**Data shown:**
※ ※ ※

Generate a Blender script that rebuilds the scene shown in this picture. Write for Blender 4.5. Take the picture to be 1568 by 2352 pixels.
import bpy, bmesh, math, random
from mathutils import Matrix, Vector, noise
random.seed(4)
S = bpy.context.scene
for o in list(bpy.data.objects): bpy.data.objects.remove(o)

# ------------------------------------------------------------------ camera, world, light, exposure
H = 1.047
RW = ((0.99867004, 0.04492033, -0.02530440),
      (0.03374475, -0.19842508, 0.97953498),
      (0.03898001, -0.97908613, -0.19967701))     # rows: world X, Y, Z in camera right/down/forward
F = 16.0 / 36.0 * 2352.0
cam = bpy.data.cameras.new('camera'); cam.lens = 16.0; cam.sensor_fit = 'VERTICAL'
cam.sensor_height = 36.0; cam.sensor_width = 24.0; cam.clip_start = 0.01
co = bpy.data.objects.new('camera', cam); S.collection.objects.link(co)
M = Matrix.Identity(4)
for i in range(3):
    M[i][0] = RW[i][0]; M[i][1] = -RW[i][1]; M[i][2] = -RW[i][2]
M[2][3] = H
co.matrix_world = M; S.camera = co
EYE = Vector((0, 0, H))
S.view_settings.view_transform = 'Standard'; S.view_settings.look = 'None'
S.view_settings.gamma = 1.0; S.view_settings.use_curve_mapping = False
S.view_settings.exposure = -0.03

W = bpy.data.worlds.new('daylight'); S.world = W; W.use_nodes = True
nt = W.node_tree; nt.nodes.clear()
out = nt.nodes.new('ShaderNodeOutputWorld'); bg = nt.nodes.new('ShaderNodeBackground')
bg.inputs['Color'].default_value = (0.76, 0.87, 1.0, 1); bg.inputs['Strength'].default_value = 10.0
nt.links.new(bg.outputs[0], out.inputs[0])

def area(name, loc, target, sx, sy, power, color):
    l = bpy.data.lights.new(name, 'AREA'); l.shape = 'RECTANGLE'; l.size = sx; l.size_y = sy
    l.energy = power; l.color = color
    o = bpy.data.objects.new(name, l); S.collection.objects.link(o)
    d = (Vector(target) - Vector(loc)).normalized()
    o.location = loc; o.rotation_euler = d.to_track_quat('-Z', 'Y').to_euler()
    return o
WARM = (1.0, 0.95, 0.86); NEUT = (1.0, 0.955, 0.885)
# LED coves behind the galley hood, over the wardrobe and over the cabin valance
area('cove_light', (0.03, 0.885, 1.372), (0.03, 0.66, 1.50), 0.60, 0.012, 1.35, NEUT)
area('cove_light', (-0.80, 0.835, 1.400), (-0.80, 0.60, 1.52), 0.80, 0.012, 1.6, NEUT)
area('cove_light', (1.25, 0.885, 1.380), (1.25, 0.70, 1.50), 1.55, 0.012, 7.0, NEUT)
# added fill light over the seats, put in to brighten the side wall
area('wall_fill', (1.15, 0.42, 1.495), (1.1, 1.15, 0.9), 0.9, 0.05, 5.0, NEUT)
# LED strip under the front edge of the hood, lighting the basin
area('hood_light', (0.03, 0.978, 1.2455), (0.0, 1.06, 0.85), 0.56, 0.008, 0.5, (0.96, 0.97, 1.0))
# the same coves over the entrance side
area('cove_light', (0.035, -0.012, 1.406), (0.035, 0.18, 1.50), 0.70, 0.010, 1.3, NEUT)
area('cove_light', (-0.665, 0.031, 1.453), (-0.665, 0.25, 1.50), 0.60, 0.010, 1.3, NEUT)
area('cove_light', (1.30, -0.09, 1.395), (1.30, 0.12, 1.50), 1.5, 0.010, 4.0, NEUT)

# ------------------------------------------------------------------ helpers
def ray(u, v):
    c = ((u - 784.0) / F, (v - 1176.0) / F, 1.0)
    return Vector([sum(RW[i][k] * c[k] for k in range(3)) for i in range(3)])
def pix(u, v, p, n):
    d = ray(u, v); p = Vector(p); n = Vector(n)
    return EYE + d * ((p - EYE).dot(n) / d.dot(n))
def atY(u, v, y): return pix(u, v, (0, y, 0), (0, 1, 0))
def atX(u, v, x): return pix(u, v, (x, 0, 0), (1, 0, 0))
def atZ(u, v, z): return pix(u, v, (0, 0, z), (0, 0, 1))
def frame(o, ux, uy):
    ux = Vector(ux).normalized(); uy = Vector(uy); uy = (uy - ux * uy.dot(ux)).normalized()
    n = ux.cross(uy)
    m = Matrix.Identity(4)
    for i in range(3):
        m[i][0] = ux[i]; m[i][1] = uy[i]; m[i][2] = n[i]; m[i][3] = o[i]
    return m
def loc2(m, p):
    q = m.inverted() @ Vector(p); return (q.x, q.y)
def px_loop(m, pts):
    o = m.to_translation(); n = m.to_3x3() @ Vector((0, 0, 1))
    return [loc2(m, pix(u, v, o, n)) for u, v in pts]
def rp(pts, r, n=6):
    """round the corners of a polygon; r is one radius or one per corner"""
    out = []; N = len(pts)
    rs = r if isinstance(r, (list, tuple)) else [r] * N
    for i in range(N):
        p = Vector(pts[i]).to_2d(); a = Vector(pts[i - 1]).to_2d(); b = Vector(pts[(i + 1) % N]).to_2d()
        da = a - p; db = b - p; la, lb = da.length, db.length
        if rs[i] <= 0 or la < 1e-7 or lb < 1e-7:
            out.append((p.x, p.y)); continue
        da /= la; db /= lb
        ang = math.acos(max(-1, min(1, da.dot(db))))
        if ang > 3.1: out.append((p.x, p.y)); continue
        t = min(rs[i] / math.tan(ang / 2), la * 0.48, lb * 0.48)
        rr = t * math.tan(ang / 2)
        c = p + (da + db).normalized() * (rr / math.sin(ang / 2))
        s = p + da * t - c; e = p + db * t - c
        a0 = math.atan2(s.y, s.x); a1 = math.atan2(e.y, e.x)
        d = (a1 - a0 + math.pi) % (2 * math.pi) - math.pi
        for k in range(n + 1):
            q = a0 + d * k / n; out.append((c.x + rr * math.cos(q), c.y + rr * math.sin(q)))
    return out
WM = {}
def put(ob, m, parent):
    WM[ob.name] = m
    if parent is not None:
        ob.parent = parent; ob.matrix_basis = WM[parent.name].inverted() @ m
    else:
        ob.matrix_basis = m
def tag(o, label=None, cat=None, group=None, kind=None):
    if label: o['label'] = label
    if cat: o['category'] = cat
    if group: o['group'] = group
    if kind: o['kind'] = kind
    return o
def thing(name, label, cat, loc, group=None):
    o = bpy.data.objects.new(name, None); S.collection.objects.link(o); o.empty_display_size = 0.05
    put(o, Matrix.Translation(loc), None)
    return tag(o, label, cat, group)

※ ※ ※

**Aim of the exercise:**
Make an exact copy of all the data.

**Reply:**
Generate a Blender script that rebuilds the scene shown in this picture. Write for Blender 4.5. Take the picture to be 1568 by 2352 pixels.
import bpy, bmesh, math, random
from mathutils import Matrix, Vector, noise
random.seed(4)
S = bpy.context.scene
for o in list(bpy.data.objects): bpy.data.objects.remove(o)

# ------------------------------------------------------------------ camera, world, light, exposure
H = 1.047
RW = ((0.99867004, 0.04492033, -0.02530440),
      (0.03374475, -0.19842508, 0.97953498),
      (0.03898001, -0.97908613, -0.19967701))     # rows: world X, Y, Z in camera right/down/forward
F = 16.0 / 36.0 * 2352.0
cam = bpy.data.cameras.new('camera'); cam.lens = 16.0; cam.sensor_fit = 'VERTICAL'
cam.sensor_height = 36.0; cam.sensor_width = 24.0; cam.clip_start = 0.01
co = bpy.data.objects.new('camera', cam); S.collection.objects.link(co)
M = Matrix.Identity(4)
for i in range(3):
    M[i][0] = RW[i][0]; M[i][1] = -RW[i][1]; M[i][2] = -RW[i][2]
M[2][3] = H
co.matrix_world = M; S.camera = co
EYE = Vector((0, 0, H))
S.view_settings.view_transform = 'Standard'; S.view_settings.look = 'None'
S.view_settings.gamma = 1.0; S.view_settings.use_curve_mapping = False
S.view_settings.exposure = -0.03

W = bpy.data.worlds.new('daylight'); S.world = W; W.use_nodes = True
nt = W.node_tree; nt.nodes.clear()
out = nt.nodes.new('ShaderNodeOutputWorld'); bg = nt.nodes.new('ShaderNodeBackground')
bg.inputs['Color'].default_value = (0.76, 0.87, 1.0, 1); bg.inputs['Strength'].default_value = 10.0
nt.links.new(bg.outputs[0], out.inputs[0])

def area(name, loc, target, sx, sy, power, color):
    l = bpy.data.lights.new(name, 'AREA'); l.shape = 'RECTANGLE'; l.size = sx; l.size_y = sy
    l.energy = power; l.color = color
    o = bpy.data.objects.new(name, l); S.collection.objects.link(o)
    d = (Vector(target) - Vector(loc)).normalized()
    o.location = loc; o.rotation_euler = d.to_track_quat('-Z', 'Y').to_euler()
    return o
WARM = (1.0, 0.95, 0.86); NEUT = (1.0, 0.955, 0.885)
# LED coves behind the galley hood, over the wardrobe and over the cabin valance
area('cove_light', (0.03, 0.885, 1.372), (0.03, 0.66, 1.50), 0.60, 0.012, 1.35, NEUT)
area('cove_light', (-0.80, 0.835, 1.400), (-0.80, 0.60, 1.52), 0.80, 0.012, 1.6, NEUT)
area('cove_light', (1.25, 0.885, 1.380), (1.25, 0.70, 1.50), 1.55, 0.012, 7.0, NEUT)
# added fill light over the seats, put in to brighten the side wall
area('wall_fill', (1.15, 0.42, 1.495), (1.1, 1.15, 0.9), 0.9, 0.05, 5.0, NEUT)
# LED strip under the front edge of the hood, lighting the basin
area('hood_light', (0.03, 0.978, 1.2455), (0.0, 1.06, 0.85), 0.56, 0.008, 0.5, (0.96, 0.97, 1.0))
# the same coves over the entrance side
area('cove_light', (0.035, -0.012, 1.406), (0.035, 0.18, 1.50), 0.70, 0.010, 1.3, NEUT)
area('cove_light', (-0.665, 0.031, 1.453), (-0.665, 0.25, 1.50), 0.60, 0.010, 1.3, NEUT)
area('cove_light', (1.30, -0.09, 1.395), (1.30, 0.12, 1.50), 1.5, 0.010, 4.0, NEUT)

# ------------------------------------------------------------------ helpers
def ray(u, v):
    c = ((u - 784.0) / F, (v - 1176.0) / F, 1.0)
    return Vector([sum(RW[i][k] * c[k] for k in range(3)) for i in range(3)])
def pix(u, v, p, n):
    d = ray(u, v); p = Vector(p); n = Vector(n)
    return EYE + d * ((p - EYE).dot(n) / d.dot(n))
def atY(u, v, y): return pix(u, v, (0, y, 0), (0, 1, 0))
def atX(u, v, x): return pix(u, v, (x, 0, 0), (1, 0, 0))
def atZ(u, v, z): return pix(u, v, (0, 0, z), (0, 0, 1))
def frame(o, ux, uy):
    ux = Vector(ux).normalized(); uy = Vector(uy); uy = (uy - ux * uy.dot(ux)).normalized()
    n = ux.cross(uy)
    m = Matrix.Identity(4)
    for i in range(3):
        m[i][0] = ux[i]; m[i][1] = uy[i]; m[i][2] = n[i]; m[i][3] = o[i]
    return m
def loc2(m, p):
    q = m.inverted() @ Vector(p); return (q.x, q.y)
def px_loop(m, pts):
    o = m.to_translation(); n = m.to_3x3() @ Vector((0, 0, 1))
    return [loc2(m, pix(u, v, o, n)) for u, v in pts]
def rp(pts, r, n=6):
    """round the corners of a polygon; r is one radius or one per corner"""
    out = []; N = len(pts)
    rs = r if isinstance(r, (list, tuple)) else [r] * N
    for i in range(N):
        p = Vector(pts[i]).to_2d(); a = Vector(pts[i - 1]).to_2d(); b = Vector(pts[(i + 1) % N]).to_2d()
        da = a - p; db = b - p; la, lb = da.length, db.length
        if rs[i] <= 0 or la < 1e-7 or lb < 1e-7:
            out.append((p.x, p.y)); continue
        da /= la; db /= lb
        ang = math.acos(max(-1, min(1, da.dot(db))))
        if ang > 3.1: out.append((p.x, p.y)); continue
        t = min(rs[i] / math.tan(ang / 2), la * 0.48, lb * 0.48)
        rr = t * math.tan(ang / 2)
        c = p + (da + db).normalized() * (rr / math.sin(ang / 2))
        s = p + da * t - c; e = p + db * t - c
        a0 = math.atan2(s.y, s.x); a1 = math.atan2(e.y, e.x)
        d = (a1 - a0 + math.pi) % (2 * math.pi) - math.pi
        for k in range(n + 1):
            q = a0 + d * k / n; out.append((c.x + rr * math.cos(q), c.y + rr * math.sin(q)))
    return out
WM = {}
def put(ob, m, parent):
    WM[ob.name] = m
    if parent is not None:
        ob.parent = parent; ob.matrix_basis = WM[parent.name].inverted() @ m
    else:
        ob.matrix_basis = m
def tag(o, label=None, cat=None, group=None, kind=None):
    if label: o['label'] = label
    if cat: o['category'] = cat
    if group: o['group'] = group
    if kind: o['kind'] = kind
    return o
def thing(name, label, cat, loc, group=None):
    o = bpy.data.objects.new(name, None); S.collection.objects.link(o); o.empty_display_size = 0.05
    put(o, Matrix.Translation(loc), None)
    return tag(o, label, cat, group)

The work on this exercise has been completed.